One reply on “A New Issue!”

  1. County Administrator Chuck Huckelberry supports the recommendation. “You only replace a sewage facility once every 50 years,” he says of the Roger Road treatment plant, “and that requires a huge capital cost.”
    Ha! Give that 50-year figure to the locals here in the PNW town I now live in and they would cheer. We had a 10-year-old sewage plant go out of compliance due to more rigorous EPA NPDES regs and the city was trembling at the idea of replacing it. (A lawsuit for dumping sewage into the river had partially to do with this, but nonetheless the new regs appear to be what changed everything). They’ve since decided to build a “send it elsewhere” sewage line to Everett (Wash.)
    Shameless self-promotion: http://snoho.com/newspix121008/Sewer.html
    It otherwise would have required potentially spreading $38 million in cost across 9,000 residents (that would be $320/two months or nearly $2,000 a year for the sewer rate; currently residents pay $118/two months or $708/year).
    Huckelberry is correct that to build a new plant requires huge capital costs — no matter how you build it, the upfront will be huge. Building a whole new plant is different than upgrading it like they’ve been plodding along doing so far — I wonder if through the new construction they will install new technologies that better filtrate the sewage to meet Arizona standards.
    I suspect so: “The Roger Road WRF is aging and is difficult to retrofit with new facilities that are capable of meeting the effluent goals, while meeting all environmental requirements and odor control,” notes the ROMP report.
    Keep in mind I’d be talking crap (not just figuratively) to claim what kind of success any of the major sewage treatment options can provide over the current systems that need replacing.
    From the Nov. 2007 ROMP, it looks like new systems will go in at the Roger Road WWTP and Ina Road WWTPs. What kind?
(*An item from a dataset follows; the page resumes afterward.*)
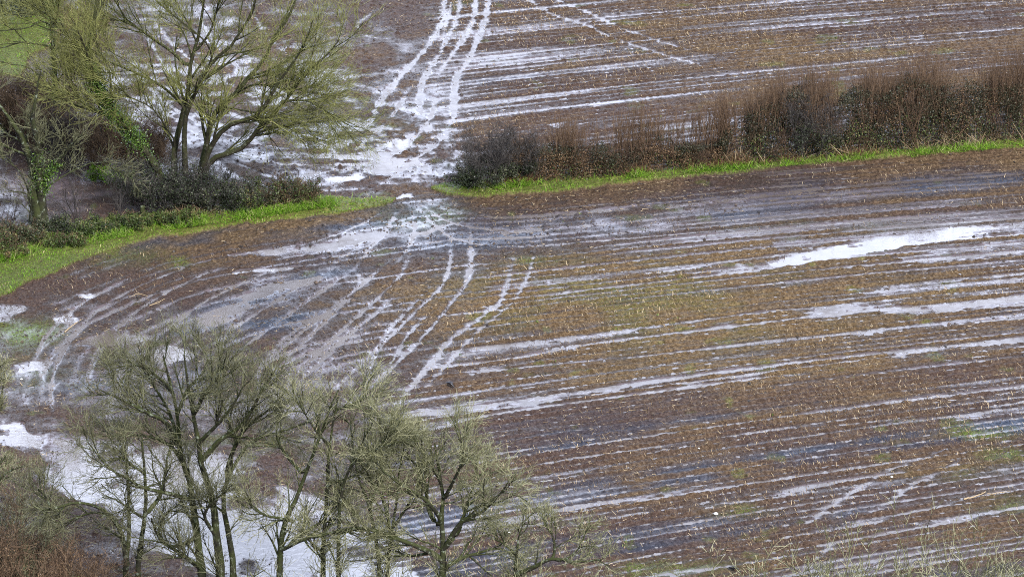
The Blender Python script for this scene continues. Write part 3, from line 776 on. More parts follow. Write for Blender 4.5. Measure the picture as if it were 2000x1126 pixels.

    Reading the article’s sentence snippet “the county intends to replace the existing Roger Road plant with a smaller treatment facility while also adding laboratory and staff space” suggests to me that the county will be going with a fixed film (IFAS) system, which offers a smaller footprint and moderate capital and O&M cost levels among the technologies available.
    This is just from a cursory look at the ROMP compared to the article though, so no intent to bring wrong facts to the table.